Indimenticati rimangono i nostri collaboratori di Mattinata: i signori Nicola e Bartolomeo D’Appolito, il signor Francesco Falcone e il signor Giuseppe Armillotta.
I miei ringraziamenti vanno naturalmente anche al sindaco del tempo d’inizio della nostra ricerca, il prof. Giuseppe Argentieri, per il suo costante interesse e la comprensione avuta nei nostri riguardi.
Inoltre ringrazio anche l’Hotel “Alba del Gargano” che ci accolse calorosamente: un grazie particolare va al signor Matteo Piemontese, purtroppo scomparso poco dopo la nostra ultima visita di ricerca. Lui e anche la sua famiglia si interessarono molto al passato della loro terra e fecero da sponsor per il nostro progetto, offrendoci la possibilità di ottenere un trattamento di favore per il nostro alloggio.

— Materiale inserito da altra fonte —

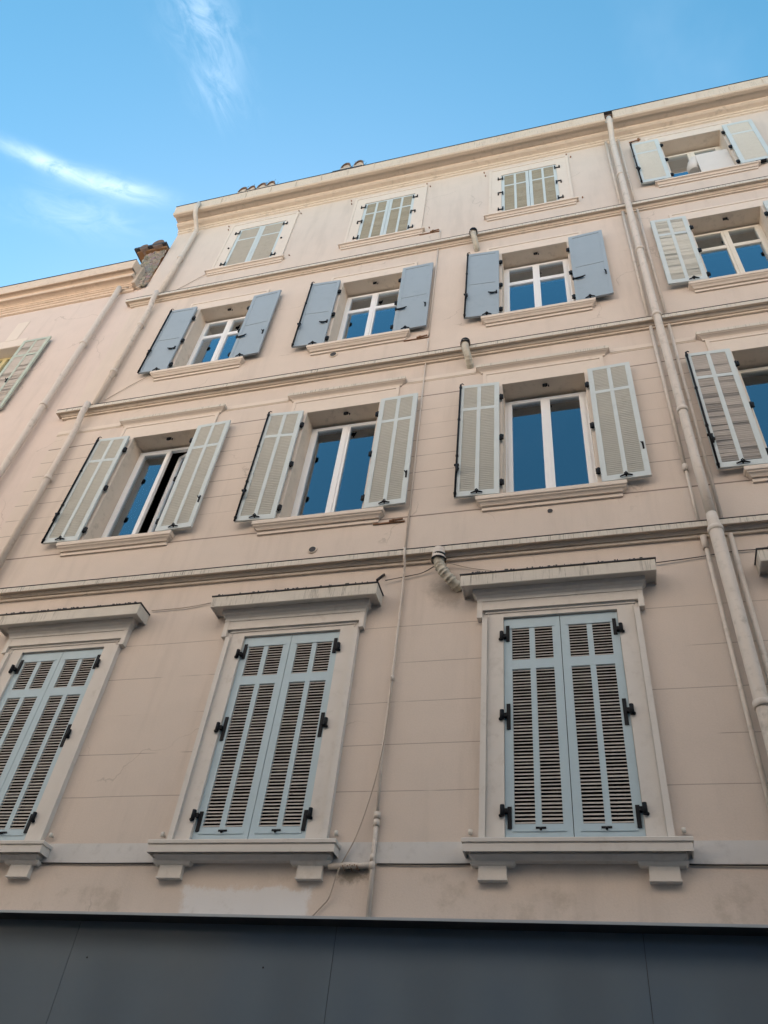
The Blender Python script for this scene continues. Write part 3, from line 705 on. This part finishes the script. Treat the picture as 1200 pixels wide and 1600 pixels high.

Infine non è da trascurare il fatto che le nostre ricerche furono rese possibili soltanto grazie alla collaborazione con la Cattedra di Storia dell’Arte Medievale e Moderna dell’Università di Bari. La professoressa Calò Mariani ottenne all’epoca il permesso dal Ministero dei Beni Culturali e Ambientali di effettuare la campagna di scavi.
Sono davvero molto felice che si sia sviluppato un grosso interesse da parte degli abitanti di Mattinata per le importanti testimonianze della storia del loro territorio e in particolare per le rovine dell’abbazia della S.S.Trinità.
Il loro interesse e l’interesse del loro sindaco, il Dr. Roberto Prencipe, ha portato oggi a Mattinata i plastici, che costruimmo tra il 1993 e 1994, per aver sotto gli occhi nella lontana Norimberga un’immagine tridimensionale dell’impianto monastico.
Auguro a tutta la comunità di Mattinata e al loro museo che vengano molti visitatori a conoscere la bellezza di questa zona e la sua storia. Auguro loro un turismo fiorente ma dolce, in modo che la bellezza e le testimonianze del passato si conservino ancora a lungo.